Copy out each line that mentions the word "this".

+++ Task data +++

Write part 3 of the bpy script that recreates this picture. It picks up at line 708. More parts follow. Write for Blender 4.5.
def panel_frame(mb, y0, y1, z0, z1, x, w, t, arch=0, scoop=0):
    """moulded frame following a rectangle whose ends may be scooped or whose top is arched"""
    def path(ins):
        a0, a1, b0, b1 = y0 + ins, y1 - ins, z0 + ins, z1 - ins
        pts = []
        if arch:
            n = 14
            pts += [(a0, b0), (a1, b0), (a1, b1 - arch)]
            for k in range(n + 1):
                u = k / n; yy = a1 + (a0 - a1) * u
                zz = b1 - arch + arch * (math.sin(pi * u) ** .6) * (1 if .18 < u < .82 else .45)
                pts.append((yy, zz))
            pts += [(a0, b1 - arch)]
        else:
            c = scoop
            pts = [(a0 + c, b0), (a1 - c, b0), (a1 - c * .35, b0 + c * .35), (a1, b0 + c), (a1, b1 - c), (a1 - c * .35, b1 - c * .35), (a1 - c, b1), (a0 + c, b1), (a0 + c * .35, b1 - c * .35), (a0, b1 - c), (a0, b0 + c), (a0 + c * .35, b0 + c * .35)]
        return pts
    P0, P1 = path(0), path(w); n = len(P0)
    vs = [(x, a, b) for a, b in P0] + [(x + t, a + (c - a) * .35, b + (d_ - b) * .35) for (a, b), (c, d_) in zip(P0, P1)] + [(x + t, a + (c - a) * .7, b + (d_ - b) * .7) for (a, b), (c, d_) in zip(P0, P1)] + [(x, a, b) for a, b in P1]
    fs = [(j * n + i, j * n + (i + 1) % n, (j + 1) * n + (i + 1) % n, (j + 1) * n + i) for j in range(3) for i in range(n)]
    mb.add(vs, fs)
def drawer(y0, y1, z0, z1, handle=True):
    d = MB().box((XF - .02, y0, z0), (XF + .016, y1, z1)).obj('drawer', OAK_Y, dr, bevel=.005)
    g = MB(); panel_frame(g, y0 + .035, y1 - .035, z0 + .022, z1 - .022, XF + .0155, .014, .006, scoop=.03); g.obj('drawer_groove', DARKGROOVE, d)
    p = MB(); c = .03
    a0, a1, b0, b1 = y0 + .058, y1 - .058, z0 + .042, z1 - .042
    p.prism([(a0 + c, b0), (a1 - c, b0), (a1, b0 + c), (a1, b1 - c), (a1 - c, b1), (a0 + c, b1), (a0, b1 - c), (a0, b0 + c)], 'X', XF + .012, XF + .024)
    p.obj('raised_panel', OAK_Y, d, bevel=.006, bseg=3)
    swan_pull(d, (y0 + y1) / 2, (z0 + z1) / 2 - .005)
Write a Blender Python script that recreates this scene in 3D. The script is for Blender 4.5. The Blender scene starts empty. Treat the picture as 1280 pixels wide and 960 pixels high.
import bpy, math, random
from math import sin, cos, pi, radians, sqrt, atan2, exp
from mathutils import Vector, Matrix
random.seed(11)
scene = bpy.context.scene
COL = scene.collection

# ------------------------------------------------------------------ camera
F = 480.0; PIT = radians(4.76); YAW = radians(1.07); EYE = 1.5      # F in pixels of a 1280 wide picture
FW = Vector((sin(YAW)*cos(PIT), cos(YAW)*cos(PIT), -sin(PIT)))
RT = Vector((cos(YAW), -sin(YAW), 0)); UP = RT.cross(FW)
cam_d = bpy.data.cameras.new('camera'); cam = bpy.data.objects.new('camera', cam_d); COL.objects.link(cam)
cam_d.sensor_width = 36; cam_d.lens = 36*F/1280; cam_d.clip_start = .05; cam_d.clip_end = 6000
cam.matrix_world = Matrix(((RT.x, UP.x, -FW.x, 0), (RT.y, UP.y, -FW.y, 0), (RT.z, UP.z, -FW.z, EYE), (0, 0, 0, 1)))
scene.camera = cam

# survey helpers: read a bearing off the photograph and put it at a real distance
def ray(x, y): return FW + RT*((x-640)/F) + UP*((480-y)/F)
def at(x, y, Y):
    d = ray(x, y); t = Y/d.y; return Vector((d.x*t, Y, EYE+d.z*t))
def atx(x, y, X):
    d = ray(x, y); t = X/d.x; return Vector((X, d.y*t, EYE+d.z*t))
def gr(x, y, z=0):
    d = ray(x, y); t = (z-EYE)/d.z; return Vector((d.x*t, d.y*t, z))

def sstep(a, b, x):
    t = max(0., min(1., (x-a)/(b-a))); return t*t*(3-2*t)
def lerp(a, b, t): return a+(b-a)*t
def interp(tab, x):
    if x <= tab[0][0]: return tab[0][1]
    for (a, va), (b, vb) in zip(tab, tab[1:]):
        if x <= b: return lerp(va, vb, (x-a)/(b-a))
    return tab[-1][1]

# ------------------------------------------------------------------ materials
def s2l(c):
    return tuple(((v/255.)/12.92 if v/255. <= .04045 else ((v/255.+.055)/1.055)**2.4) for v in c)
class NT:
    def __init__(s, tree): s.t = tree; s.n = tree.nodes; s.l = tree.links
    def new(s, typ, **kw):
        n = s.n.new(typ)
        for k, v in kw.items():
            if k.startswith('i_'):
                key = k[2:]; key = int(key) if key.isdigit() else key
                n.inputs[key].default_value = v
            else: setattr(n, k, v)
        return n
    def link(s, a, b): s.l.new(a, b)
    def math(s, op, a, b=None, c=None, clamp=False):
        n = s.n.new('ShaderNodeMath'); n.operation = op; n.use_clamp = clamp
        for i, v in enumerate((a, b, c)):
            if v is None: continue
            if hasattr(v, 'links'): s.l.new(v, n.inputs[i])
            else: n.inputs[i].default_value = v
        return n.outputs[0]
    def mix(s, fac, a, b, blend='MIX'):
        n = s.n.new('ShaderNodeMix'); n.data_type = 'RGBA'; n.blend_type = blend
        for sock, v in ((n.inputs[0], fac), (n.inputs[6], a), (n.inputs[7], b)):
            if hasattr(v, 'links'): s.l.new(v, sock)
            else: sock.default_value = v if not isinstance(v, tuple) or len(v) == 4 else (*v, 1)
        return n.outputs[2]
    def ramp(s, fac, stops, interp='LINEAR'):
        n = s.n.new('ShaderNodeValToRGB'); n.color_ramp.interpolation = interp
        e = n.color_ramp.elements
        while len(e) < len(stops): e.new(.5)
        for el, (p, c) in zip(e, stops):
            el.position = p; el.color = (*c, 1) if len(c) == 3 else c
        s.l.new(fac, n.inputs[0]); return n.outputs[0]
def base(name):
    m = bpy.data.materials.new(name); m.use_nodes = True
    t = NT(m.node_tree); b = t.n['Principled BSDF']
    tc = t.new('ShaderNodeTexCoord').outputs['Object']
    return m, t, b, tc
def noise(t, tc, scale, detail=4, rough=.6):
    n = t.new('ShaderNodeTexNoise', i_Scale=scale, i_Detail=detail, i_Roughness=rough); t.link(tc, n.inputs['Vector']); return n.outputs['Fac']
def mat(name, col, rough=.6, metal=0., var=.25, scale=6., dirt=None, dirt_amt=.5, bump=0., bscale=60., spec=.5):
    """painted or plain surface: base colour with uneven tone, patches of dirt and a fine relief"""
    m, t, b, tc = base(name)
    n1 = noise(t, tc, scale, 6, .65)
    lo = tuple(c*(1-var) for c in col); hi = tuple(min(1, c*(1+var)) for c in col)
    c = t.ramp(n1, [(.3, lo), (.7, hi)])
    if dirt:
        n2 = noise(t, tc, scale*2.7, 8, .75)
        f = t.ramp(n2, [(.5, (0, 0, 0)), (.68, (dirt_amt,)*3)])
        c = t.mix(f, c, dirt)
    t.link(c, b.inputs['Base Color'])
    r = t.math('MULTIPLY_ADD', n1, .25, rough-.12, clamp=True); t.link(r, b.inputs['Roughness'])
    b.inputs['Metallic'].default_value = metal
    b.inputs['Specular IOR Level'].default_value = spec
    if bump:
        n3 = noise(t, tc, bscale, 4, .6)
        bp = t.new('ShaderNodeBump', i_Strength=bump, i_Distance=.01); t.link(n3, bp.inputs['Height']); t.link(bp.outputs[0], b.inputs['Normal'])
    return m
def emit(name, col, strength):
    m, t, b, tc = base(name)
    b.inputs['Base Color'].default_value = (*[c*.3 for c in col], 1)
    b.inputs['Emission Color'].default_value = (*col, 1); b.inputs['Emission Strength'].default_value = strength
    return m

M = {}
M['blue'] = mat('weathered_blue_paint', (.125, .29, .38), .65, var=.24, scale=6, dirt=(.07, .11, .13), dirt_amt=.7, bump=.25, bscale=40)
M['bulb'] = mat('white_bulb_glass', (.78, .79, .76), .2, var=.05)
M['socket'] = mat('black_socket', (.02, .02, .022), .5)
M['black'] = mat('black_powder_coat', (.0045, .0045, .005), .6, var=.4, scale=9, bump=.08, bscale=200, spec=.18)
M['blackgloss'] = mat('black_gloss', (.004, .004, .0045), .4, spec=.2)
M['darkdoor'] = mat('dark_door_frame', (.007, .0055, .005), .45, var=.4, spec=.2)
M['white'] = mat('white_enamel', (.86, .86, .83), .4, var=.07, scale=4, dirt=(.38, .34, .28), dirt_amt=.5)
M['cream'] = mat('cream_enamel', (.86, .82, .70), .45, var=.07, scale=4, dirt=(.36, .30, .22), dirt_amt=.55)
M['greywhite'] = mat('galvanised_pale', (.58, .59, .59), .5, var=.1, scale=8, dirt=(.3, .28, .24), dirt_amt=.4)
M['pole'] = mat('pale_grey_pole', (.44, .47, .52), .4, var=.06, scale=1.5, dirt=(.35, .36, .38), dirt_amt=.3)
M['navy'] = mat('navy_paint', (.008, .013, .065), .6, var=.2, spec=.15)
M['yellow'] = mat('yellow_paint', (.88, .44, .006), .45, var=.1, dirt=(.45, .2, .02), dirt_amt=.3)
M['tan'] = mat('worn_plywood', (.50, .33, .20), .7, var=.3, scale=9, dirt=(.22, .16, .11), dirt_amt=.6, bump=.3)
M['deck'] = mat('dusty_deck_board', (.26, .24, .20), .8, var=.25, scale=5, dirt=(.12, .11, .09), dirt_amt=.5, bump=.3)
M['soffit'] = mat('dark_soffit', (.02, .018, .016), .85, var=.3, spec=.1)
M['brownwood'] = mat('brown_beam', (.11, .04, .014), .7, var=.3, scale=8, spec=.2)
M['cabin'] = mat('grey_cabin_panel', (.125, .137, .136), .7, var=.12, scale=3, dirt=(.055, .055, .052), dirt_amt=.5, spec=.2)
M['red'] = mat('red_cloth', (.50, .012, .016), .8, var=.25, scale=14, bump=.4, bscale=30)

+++

Reply to the task:
Write part 3 of the bpy script that recreates this picture. It picks up at line 708. More parts follow. Write for Blender 4.5.
Write a Blender Python script that recreates this scene in 3D. The script is for Blender 4.5. The Blender scene starts empty. Treat the picture as 1280 pixels wide and 960 pixels high.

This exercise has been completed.